Photovoltaic plus Storage – Part 1, Technology

Hi Matt:

A couple of points regarding your question.

The next generation for mobility will be lithium-chemistry solid-state electrolyte batteries. Although these have some enhanced capabilities that apply to BESS, they are mainly an improvement for mobility applications.

Regarding material costs there are many tracks running that may decrease this for future batteries.

One is obviously to reduce the cost of lithium and other rare materials that go into lithium-chemistry batteries. One track is to use sodium in lieu of lithium. Both of these elements are alkali metals, and have similar characteristics, except sodium is much less expensive. 

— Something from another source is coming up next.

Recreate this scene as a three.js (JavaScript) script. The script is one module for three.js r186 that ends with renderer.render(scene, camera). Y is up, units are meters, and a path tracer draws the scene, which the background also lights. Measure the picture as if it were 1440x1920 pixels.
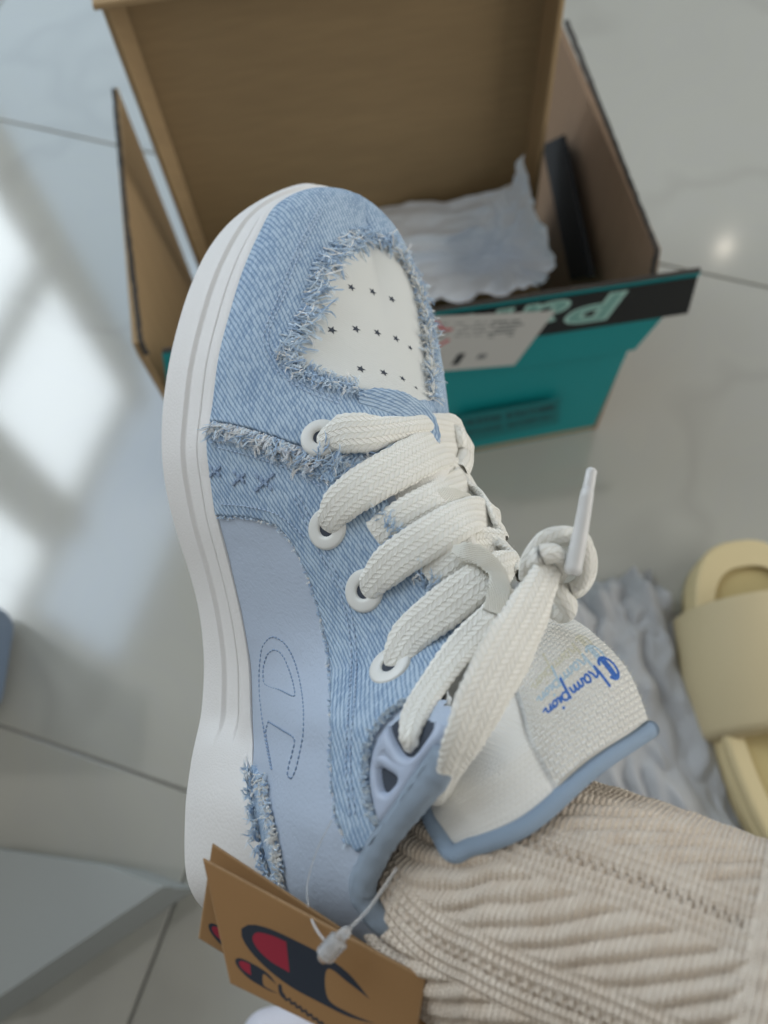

Also reducing cobalt is a big priority. Currently it looks like a move to 811 NCM (Nickel Cobalt Manganese) cathode chemistry will result in massive reductions in the cobalt content in lieu of nickel. 811 quite simply stands for 8 parts nickel, 1 part cobalt, 1 part manganese. It is the natural evolution from the traditional 111 chemistry (equal parts of each), 523 (5 parts nickel, 2 parts cobalt and 3 parts manganese) and 622.

The reason that I've taken this excursion into LiIon chemistry is that, as chemistries and configurations designed specifically for mobility and BESS, there will be a natural tendency for their chemistry and configuration to diverge, potentially reducing their additive economies of scale.

Both applications have very robust and rapidly growing  markets, so I believe this divergence will have little impact on their future, and may actually accelerate each of their growth.

-John

Hi Bob:

Existing (gas-fueled) peakers typically run from around 2:00PM to around 9:00PM. PV is symmetrical (roughly 8:00AM until 4:00 PM with a peak at noon in the summer). In order minimize the carbon from peakers and greatly increase the value of the PV-source power, the batteries will charge in the morning and match the peakers run-period.